What if we told you that the opposite is true. If Fintech companies want to protect revenue, payment operations teams must be able to find and fix transaction issues as they’re happening. In an increasingly digitized and competitive environment, no one can afford to wait for periodic reports to provide the necessary insights to run and optimize their daily operations.
It’s time for data to be approachable and understandable to all business units, and we’ll explain why in this post. Read on to discover how to improve transaction metrics monitoring to meet the challenges that lie ahead – or on your table right now.
Using transaction data proactively
Transaction processing metrics are significantly more complex to monitor than most digital metrics like web traffic or engagement. On top of the financial responsibility and risks, teams are dealing with heightened operational complexity. Just think how many steps are necessary for a single transaction on your site and how many parties are entangled. Many stages require verification, authentication, and approval. It’s never just a click.
With so many intersections and points of friction, there’s a lot that can potentially go wrong. A glitch in any of the related algorithms, APIs, or other functionalities can cause chain reactions in a whole series of processes and immediately lead to reduced customer satisfaction and eventually to a loss of revenue.
It also means there are many opportunities to optimize processes and increase efficiency. At each link in the chain, there’s something to improve. To make both possible – detect failures and opportunities – it’s critical to monitor the entire set of digital payment metrics.
Currently, that’s in the hands of the BI or IT teams. Operational teams depend on standardized reports of historical data after it passes through the relevance filters of the data analysts. You may be missing specific transaction metrics that could provide a valuable understanding of how consumers behave or point towards weaknesses in the operational processes. You are definitely losing time when it comes to identifying failures.
Why organizations need more granularity for payment metrics
The amount of data and metrics to monitor has become overwhelming even for the dedicated business units. There are only so many dashboards a human being can observe. To remain efficient, they currently focus on critical business metrics and generalized data. Alert systems notify about irregularities based on manually set static thresholds, causing alert storms when there are natural fluctuations.
Let’s imagine transaction performance metrics show a decrease, and the data you receive helps you identify a reduced payment approval rate. That’s still a pretty general observation that creates more questions than answers. A more granular view of the data, such as by location, vendor, payment method, device, and so on, could deliver insights that point you towards the cause.
The same is true for optimization efforts. With a deeper level of granularity, companies can pinpoint weaknesses and strengths more precisely and act upon them with a higher chance of success. You can easily identify your highest-performing affiliates or discover the geographical locations you are most popular in.
Revenue-critical KPIs to monitor
Because there are so many metrics and dimensions to measure across the payment ecosystem, it’s important to focus on the most critical KPIs. Fintech operations teams should make sure they have accurate and timely insight into the following metrics:
- Payment approval – compare payment requests vs. payments approved. With Anodot you can identify discrepancies on the spot and reduce the time to identify and fix issues.

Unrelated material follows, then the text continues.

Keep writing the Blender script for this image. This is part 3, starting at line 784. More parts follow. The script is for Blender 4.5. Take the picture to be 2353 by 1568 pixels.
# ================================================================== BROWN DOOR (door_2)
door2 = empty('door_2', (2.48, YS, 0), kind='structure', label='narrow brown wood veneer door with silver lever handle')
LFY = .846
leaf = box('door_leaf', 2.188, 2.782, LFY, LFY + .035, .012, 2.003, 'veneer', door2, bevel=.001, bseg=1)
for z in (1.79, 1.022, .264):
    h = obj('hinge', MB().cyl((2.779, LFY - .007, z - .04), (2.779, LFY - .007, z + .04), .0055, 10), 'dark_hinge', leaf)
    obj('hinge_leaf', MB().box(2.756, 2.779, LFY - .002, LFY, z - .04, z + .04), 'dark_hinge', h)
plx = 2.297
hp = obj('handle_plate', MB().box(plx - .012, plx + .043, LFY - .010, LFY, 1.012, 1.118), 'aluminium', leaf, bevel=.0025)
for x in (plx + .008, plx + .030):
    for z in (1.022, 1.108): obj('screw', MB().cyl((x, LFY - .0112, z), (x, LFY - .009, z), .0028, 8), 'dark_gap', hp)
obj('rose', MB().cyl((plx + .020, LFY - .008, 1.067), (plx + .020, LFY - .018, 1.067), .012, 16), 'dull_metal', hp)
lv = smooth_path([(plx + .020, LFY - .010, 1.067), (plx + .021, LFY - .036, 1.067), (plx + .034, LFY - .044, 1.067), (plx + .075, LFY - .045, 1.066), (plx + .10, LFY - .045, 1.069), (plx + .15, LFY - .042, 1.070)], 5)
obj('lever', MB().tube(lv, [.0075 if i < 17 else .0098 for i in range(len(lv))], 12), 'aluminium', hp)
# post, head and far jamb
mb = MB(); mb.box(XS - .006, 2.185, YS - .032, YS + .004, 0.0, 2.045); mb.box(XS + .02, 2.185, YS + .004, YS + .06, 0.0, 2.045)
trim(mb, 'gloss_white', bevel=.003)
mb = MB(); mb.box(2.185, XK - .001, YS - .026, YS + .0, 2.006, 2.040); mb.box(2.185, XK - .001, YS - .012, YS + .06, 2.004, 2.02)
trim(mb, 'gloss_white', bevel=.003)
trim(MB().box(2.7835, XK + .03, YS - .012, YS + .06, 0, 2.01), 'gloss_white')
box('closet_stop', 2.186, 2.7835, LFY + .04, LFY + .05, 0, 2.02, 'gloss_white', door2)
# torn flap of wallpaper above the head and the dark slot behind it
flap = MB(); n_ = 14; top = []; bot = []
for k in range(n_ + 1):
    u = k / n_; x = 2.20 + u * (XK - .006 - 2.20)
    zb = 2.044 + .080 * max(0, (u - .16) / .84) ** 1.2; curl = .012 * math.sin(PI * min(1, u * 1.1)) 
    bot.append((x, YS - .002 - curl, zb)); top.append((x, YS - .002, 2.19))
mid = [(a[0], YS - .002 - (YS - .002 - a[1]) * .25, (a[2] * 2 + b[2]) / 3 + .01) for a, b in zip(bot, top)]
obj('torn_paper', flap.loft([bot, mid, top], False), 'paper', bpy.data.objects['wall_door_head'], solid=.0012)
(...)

- Merchant behavior – measure the number of transactions, financial amounts, and more. Anodot lets you analyze merchant behavior and uncover ways to optimize marketing and business.

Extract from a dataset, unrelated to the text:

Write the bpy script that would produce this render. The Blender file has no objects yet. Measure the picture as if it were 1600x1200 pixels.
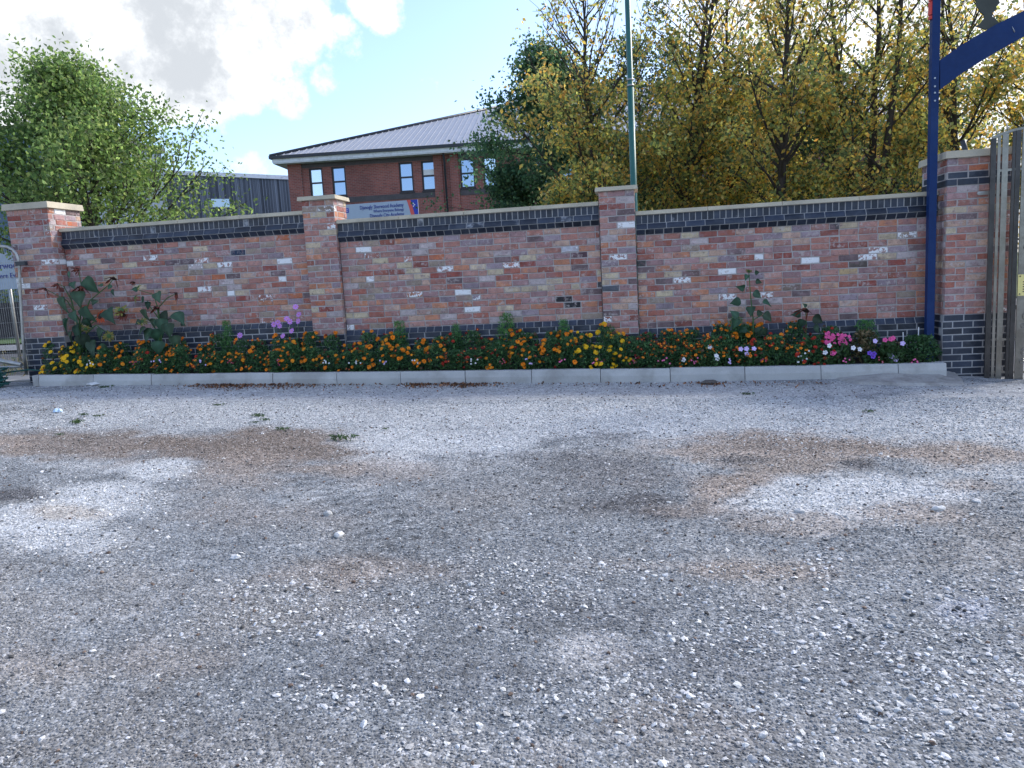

- Vendor routing – evaluate your payment providers. Anodot helps you focus your efforts on the strongest vendors.
- APIs – nothing goes without functioning APIs in fintech. With Anodot you can easily monitor the functionality and ensure smooth processes.
- Deposits and settlements – monitor the two layers for payment. Use Anodot to stay on top of the entire payment process and increase efficiency.
- Processing intervals – keep an eye on the time it takes for payments to go through. With Anodot you’ll know right away when there’s a delay somewhere in the system and can avoid customers being disappointed and abandoning your site.
The benefits of real-time payment metrics
The problem with the current method of analyzing transaction metrics analysis is that data is historical, too generalized, and not effectively prioritized. In other words, by the time the information reaches you, it already belongs to the past. Strictly speaking, decisions are based on outdated information.
Real-time data enables you to see and react to what’s happening right now. That may not sound all that beneficial at first. Some people even find the thought of having to respond in real-time stressful. But monitoring real-time data doesn’t mean you sit around watching your data monitor like a flight supervisor.
Back to the payment approval issue; The tool correlates out-of-the-ordinary data behavior and finds related incidents in real-time. Instead of you – or a data person – digging up possible related metrics and creating reports to see what caused the drop, the tool points you towards the cause and the solution.
How AI makes data accessible to more business units
Anodot’s AI-driven business monitoring tool learns normal data behavior patterns, taking seasonal changes and fluctuations into consideration to identify anomalies that impact business. Anodot monitors all your business data and learns the behavioral patterns of every single metric. The monitoring goes on even when you are not looking, distilling billions of data events into single relevant alerts.
Anodot also correlates irregularities in transaction metrics with other data and notifies the relevant business units. This means, when you receive an alert, it contains maximum information to help you get to the bottom of what’s happening and how things are connected.
Let’s say you detect a drop in deposits. Anodot correlates all related metrics and identifies that all activities with a specific vendor are down, so the failure is with that particular vendor. You are a huge step closer to the next phase of problem-solving.
Anodot also prioritizes and scores the severity of an alert based on its financial impact. You only get notified about the metrics that are relevant and need immediate attention.
Autonomous payment metrics monitoring for higher efficiency
Only an AI/ML-based solution that autonomously monitors all metrics, correlating and prioritizing data, can ensure that each business units receive the insights they need when they need it.
The days where data was the sole domain of a chosen few are over. In today’s digitalized business environments, data is everywhere and needs to be accessible to those who need it most. Monitoring data is part of a daily routine, just like keeping an eye on the fuel gauge in your car to know when you need to refill.